The jury may well have believed that Detective Rauf did not "begin" a prosecution of Mr. Tulin; indeed, there was no evidence that she did. Similarly, the jury could reasonably have questioned whether, on this record, the Detective "directed" or "requested" the prosecution of Mr. Tulin, or had anything to do with the decision to prosecute. Although the jury evidently believed that Detective Rauf provided false information about how the accident occurred - hence the verdict against her - the record is at best scanty as to whether she did so in order to affect the decision, subsequently made by a prosecutor rather than by a police officer, to bring a criminal charge of reckless driving against Mr. Tulin.*fn20

Accordingly, we conclude that notwithstanding its verdict as to false arrest and malicious prosecution, the jury could legitimately find that the conduct in which Detective Rauf did engage constituted intentional infliction of emotional distress. No new trial is required if the jury follows the judge's instructions literally, without adopting the more sophisticated gloss that a trained lawyer might add to them. Although we are not privy to what occurred in the jury room, common sense suggests that the jury simply found that Detective Rauf, while furious at Mr. Tulin, was neither the arresting officer (she had left the scene by the time of the arrest) nor the person who prosecuted or decided to prosecute Mr. Tulin well after the accident.

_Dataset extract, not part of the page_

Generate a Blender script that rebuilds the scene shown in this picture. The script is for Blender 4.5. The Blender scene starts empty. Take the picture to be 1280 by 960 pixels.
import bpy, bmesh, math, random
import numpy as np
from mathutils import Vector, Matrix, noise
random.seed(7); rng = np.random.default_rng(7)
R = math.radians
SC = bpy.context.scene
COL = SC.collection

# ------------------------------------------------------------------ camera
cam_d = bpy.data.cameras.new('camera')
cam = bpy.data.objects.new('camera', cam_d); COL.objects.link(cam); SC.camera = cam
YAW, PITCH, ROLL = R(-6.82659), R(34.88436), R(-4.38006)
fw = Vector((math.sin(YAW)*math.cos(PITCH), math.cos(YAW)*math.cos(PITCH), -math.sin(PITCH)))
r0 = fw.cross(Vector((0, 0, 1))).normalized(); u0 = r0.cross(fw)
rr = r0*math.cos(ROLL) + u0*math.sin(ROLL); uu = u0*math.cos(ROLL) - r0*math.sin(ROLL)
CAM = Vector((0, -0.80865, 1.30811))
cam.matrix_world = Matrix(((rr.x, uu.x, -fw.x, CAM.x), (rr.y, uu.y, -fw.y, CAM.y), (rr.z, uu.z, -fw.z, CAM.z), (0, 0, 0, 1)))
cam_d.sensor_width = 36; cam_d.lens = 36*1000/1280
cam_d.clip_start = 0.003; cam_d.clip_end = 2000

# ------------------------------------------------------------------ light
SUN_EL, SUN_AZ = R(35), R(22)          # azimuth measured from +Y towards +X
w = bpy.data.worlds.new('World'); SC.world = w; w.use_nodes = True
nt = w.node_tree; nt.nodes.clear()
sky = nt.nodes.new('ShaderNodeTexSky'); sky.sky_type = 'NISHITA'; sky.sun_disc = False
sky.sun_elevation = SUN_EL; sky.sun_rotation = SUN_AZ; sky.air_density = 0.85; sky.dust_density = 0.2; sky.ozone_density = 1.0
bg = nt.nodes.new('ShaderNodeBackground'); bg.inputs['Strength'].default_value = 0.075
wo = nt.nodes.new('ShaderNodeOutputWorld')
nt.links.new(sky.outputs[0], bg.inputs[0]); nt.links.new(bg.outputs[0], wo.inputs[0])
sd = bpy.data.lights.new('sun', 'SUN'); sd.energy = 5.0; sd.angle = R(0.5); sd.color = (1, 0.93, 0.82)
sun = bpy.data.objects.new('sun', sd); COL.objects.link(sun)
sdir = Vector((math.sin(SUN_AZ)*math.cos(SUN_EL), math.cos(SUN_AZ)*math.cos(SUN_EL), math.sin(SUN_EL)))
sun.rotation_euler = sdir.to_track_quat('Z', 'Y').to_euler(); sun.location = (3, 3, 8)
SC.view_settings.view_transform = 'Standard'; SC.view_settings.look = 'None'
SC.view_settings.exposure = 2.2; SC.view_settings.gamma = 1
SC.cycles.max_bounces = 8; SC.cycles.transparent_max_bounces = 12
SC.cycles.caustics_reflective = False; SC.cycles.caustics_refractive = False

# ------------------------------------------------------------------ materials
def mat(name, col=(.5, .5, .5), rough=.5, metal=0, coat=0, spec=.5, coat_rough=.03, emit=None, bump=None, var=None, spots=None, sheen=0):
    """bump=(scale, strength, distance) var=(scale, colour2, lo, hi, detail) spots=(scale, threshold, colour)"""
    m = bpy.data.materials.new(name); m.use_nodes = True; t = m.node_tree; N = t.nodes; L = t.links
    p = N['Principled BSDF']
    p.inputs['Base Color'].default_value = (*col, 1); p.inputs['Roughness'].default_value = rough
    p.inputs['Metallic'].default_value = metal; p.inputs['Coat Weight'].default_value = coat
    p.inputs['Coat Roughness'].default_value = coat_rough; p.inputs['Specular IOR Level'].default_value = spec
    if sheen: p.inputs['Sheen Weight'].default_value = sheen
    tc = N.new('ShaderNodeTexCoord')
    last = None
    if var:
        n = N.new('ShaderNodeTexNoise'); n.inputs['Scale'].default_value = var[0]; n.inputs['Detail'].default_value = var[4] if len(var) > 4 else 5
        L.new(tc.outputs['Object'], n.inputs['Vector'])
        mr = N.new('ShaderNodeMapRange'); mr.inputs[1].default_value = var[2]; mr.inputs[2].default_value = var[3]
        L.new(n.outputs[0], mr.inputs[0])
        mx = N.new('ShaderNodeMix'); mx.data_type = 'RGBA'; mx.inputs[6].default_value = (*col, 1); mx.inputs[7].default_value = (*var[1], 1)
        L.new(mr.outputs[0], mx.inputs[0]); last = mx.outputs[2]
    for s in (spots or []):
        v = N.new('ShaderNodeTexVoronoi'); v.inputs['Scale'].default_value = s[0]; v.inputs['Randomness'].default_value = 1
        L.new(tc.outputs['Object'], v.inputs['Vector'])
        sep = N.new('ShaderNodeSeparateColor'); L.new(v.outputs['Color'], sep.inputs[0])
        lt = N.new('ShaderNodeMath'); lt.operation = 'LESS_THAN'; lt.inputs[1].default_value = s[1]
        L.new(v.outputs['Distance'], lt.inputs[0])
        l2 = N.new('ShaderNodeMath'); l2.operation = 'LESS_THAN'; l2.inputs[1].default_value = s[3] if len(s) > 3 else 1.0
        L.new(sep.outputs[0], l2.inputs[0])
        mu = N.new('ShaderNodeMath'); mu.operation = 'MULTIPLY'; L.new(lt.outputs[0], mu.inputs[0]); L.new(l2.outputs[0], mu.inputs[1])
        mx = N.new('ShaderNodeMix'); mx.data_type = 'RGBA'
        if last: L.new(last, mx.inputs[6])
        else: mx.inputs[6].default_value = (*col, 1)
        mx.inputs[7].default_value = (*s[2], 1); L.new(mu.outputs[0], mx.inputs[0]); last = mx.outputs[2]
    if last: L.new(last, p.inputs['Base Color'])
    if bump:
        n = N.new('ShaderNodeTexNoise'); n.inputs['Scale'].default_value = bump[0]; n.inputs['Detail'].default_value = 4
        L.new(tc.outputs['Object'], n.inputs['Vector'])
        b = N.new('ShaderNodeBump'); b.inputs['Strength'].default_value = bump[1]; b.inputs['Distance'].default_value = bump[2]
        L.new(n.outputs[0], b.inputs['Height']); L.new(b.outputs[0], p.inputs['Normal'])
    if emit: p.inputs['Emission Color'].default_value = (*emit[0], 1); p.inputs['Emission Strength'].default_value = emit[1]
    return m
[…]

It is apparent from the award of $450,000 against the District and Detective Rauf that the jurors believed the defendants to have caused Mr. Tulin serious harm. Their failure to recognize that someone other than the arresting officer could also be liable for false arrest, when the jurors were not instructed that this was so, or their determination that a police detective should not be held liable for an allegedly malicious prosecution brought by the Attorney General's office, did not render their verdict, or their fundamental "take" on the case, deficient or legally unacceptable.

III. CONCLUSION

For the foregoing reasons, the judgment of the trial court is Affirmed.